-- Start of MATERIAL SUPPLIED --
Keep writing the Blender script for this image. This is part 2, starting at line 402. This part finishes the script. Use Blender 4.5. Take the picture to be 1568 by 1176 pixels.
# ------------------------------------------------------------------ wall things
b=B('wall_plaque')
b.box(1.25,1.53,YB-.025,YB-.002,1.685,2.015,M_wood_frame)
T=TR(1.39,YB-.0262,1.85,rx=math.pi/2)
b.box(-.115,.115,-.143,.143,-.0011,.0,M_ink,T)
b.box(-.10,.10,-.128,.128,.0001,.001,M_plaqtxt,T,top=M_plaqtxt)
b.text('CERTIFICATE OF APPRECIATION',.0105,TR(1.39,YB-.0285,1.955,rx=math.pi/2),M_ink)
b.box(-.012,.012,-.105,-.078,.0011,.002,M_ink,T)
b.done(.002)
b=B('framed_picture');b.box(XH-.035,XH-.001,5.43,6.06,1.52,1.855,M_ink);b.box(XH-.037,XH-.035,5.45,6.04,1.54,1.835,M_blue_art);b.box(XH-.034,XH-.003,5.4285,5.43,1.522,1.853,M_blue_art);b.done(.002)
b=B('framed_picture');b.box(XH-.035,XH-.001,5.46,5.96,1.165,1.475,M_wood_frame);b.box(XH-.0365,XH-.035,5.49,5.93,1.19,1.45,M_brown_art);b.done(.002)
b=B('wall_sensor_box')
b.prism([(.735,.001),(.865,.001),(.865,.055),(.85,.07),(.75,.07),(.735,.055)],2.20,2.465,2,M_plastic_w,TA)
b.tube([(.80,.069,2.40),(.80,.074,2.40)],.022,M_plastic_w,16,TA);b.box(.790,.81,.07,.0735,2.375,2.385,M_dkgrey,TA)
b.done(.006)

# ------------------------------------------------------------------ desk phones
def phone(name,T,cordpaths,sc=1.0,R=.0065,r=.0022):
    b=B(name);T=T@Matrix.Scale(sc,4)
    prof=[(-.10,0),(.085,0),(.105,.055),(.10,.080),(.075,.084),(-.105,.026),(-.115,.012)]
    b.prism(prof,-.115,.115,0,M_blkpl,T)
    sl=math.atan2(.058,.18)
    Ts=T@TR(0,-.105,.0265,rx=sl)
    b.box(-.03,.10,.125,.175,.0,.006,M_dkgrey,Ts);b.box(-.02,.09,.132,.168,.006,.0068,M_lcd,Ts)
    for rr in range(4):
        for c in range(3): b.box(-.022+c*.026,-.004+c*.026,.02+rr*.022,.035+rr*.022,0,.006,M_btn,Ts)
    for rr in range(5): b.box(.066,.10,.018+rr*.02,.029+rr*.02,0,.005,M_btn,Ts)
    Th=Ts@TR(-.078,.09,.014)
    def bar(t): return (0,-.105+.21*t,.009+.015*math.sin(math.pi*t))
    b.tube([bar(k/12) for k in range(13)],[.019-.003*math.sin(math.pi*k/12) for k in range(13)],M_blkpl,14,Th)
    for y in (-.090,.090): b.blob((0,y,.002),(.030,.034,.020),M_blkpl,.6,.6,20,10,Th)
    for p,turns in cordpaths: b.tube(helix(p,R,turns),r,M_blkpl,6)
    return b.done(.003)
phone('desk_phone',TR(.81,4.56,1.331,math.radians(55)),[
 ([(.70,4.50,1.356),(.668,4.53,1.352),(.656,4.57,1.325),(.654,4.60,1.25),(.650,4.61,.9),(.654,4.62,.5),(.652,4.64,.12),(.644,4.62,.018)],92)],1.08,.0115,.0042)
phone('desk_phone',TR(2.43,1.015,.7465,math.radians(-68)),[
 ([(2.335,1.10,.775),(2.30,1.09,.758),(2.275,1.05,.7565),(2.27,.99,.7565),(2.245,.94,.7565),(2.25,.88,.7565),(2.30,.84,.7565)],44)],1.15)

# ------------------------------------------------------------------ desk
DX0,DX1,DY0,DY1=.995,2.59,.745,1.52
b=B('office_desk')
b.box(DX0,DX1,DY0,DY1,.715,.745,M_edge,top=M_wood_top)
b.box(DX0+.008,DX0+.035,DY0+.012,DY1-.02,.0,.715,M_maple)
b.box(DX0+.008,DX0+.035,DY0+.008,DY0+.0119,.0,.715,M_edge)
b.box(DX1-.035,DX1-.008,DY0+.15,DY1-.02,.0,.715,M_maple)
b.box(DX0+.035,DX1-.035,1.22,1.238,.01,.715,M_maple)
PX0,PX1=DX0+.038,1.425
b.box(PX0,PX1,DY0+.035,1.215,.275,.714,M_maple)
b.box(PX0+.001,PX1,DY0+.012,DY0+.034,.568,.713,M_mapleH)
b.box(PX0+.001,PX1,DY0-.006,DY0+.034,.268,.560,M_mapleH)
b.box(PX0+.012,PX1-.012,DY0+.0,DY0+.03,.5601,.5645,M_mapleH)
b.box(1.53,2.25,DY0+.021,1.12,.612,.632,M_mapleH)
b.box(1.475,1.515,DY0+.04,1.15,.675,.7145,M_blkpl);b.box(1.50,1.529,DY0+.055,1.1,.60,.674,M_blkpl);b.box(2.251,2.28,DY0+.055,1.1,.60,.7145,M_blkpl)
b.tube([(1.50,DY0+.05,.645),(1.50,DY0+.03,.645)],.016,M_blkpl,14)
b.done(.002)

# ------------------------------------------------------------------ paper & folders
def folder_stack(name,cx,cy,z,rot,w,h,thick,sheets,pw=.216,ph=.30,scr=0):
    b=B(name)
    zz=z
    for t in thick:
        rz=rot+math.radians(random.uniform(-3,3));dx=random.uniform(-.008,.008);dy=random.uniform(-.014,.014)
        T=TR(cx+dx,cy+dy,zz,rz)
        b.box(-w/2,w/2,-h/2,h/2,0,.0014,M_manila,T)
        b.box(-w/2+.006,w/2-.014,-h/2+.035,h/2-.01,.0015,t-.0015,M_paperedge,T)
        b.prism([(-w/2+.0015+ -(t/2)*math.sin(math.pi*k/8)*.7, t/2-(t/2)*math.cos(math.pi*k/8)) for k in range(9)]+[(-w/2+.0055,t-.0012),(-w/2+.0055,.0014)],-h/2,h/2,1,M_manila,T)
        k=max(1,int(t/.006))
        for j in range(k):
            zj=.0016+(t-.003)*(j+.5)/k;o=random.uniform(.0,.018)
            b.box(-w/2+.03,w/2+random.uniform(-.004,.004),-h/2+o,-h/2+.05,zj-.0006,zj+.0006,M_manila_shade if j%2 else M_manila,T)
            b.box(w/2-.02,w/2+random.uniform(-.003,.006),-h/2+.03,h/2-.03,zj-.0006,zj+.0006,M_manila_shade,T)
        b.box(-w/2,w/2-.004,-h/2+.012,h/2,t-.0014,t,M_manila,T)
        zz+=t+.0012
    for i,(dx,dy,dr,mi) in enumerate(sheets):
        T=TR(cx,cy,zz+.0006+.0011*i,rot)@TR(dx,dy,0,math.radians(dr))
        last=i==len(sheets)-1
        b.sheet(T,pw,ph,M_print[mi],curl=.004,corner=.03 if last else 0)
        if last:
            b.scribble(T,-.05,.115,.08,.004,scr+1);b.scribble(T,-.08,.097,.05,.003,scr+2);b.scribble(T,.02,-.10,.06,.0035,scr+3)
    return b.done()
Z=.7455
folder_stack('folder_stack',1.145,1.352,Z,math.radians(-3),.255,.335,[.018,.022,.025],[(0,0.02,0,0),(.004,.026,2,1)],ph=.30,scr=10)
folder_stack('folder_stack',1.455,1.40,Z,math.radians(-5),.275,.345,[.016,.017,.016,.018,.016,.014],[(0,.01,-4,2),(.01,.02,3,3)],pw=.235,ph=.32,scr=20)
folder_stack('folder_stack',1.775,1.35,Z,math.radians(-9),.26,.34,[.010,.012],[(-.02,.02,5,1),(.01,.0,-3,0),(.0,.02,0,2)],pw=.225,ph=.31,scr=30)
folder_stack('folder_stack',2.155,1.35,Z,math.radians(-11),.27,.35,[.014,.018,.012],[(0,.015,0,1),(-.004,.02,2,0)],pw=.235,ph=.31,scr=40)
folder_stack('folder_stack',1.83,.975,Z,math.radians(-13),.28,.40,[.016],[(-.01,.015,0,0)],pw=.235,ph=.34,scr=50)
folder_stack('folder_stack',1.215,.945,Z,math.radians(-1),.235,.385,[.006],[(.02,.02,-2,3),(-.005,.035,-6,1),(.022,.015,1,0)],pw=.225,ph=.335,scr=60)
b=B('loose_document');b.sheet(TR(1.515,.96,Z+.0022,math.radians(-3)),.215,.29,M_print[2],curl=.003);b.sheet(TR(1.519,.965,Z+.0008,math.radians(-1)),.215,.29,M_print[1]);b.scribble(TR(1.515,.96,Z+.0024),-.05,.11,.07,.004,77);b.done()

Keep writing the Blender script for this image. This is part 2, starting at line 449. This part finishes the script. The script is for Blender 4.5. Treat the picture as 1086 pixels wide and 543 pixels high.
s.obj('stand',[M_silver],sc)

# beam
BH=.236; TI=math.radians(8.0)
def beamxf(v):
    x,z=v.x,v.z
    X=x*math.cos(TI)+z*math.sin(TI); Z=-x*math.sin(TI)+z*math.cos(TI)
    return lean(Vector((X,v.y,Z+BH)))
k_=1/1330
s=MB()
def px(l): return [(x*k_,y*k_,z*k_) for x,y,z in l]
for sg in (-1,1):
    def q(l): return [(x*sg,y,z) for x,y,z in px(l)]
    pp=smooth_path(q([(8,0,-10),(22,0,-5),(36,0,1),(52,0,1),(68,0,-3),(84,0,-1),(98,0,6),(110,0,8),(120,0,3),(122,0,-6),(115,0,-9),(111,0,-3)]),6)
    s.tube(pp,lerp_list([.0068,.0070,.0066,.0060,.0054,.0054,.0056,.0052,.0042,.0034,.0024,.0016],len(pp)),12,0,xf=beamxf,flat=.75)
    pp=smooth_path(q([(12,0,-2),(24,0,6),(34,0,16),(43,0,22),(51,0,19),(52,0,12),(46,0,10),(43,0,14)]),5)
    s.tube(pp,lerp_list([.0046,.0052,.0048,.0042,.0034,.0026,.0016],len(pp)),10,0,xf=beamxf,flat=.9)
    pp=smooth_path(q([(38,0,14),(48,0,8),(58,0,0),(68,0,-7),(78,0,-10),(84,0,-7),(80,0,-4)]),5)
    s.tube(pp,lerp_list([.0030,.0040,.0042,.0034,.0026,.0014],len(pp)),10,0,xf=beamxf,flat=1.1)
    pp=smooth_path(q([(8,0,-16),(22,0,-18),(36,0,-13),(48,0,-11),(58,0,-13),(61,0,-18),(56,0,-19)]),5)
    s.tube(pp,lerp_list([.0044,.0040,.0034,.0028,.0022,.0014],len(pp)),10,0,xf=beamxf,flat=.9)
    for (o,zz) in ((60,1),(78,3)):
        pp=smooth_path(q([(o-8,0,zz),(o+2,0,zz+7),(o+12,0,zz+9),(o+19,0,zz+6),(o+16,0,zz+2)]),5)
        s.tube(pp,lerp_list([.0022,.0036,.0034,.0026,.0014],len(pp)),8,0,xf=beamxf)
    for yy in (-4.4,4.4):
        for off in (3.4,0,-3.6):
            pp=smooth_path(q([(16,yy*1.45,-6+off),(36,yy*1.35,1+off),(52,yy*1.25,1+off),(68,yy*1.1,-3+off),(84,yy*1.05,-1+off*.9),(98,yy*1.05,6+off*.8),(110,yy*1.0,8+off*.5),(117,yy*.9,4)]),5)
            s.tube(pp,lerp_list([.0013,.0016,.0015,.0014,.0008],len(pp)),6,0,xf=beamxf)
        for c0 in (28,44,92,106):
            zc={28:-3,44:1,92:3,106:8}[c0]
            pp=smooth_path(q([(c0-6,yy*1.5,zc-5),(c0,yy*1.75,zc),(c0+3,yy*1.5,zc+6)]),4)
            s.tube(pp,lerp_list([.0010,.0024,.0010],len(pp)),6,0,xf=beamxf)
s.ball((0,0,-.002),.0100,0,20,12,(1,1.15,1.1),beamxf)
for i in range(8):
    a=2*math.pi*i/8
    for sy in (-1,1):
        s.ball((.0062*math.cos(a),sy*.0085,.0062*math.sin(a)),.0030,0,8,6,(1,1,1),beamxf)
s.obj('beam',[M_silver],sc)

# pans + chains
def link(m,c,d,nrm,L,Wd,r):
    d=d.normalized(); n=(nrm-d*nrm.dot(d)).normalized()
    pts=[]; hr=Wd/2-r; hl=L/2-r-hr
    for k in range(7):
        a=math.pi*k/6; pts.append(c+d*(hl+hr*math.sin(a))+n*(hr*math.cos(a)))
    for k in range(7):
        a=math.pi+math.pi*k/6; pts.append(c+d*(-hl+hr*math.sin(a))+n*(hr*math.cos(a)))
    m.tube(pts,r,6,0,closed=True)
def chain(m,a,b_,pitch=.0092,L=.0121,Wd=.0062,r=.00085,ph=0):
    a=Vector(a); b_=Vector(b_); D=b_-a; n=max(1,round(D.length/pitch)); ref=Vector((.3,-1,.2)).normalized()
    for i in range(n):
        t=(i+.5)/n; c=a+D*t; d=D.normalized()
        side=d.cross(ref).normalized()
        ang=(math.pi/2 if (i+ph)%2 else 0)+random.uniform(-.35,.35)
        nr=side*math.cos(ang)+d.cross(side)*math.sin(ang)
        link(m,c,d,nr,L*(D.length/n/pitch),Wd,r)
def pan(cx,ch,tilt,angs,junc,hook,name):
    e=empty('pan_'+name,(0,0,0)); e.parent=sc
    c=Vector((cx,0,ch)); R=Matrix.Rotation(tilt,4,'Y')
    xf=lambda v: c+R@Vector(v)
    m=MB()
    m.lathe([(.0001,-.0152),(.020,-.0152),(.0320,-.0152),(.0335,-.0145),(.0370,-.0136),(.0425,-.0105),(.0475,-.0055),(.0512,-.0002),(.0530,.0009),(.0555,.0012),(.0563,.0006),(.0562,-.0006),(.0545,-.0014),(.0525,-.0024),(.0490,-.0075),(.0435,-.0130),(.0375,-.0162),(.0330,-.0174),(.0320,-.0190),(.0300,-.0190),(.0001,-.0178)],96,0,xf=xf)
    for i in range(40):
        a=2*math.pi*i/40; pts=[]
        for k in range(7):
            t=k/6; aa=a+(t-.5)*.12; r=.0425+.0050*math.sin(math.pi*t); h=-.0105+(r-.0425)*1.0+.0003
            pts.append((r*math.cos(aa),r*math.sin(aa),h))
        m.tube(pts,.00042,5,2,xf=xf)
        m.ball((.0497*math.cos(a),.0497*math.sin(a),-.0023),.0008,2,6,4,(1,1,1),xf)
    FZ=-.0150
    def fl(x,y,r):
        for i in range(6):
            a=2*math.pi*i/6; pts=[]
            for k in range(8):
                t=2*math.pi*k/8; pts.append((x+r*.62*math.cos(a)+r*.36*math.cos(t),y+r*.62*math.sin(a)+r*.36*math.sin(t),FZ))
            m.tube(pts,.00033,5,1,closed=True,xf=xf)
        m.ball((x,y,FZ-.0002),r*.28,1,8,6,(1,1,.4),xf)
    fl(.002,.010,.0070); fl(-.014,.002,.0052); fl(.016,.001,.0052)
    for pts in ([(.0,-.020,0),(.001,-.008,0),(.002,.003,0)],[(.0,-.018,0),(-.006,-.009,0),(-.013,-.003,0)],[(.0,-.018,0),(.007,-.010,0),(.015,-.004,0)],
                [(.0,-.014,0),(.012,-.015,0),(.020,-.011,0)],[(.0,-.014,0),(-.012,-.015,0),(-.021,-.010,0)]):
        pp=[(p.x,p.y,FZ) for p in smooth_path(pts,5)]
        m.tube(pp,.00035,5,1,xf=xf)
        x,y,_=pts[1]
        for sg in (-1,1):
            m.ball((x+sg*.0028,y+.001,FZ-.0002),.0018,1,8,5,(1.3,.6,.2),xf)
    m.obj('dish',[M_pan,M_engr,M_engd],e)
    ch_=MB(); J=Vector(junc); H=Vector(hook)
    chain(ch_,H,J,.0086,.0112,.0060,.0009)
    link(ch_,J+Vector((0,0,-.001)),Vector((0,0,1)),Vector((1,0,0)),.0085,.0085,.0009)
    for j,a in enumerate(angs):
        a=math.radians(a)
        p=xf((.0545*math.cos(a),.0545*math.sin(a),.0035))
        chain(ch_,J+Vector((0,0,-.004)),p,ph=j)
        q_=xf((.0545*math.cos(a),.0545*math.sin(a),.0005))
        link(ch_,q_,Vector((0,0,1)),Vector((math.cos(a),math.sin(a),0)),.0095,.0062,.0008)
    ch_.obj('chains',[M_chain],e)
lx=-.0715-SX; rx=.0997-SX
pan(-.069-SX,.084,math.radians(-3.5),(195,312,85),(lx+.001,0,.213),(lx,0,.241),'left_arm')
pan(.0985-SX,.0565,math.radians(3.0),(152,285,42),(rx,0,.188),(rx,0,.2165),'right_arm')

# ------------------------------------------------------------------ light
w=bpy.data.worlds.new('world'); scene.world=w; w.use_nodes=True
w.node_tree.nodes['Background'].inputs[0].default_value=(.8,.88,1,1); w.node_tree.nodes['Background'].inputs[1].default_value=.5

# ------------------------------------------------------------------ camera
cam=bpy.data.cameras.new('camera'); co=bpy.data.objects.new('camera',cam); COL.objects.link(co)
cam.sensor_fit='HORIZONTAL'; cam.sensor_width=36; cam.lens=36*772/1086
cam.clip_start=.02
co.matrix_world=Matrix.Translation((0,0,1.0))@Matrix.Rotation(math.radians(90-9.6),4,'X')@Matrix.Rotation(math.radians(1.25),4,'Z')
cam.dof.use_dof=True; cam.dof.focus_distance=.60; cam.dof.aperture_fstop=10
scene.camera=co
-- End of MATERIAL SUPPLIED --
WHAT YOU ARE ASKED TO DO: From the records above, extract exactly and only the lines that begin at the line with "543 pixels high." and stop after the line with "s.obj('stand',[M_silver],sc)".

TASK ANSWER:
Keep writing the Blender script for this image. This is part 2, starting at line 449. This part finishes the script. The script is for Blender 4.5. Treat the picture as 1086 pixels wide and 543 pixels high.
s.obj('stand',[M_silver],sc)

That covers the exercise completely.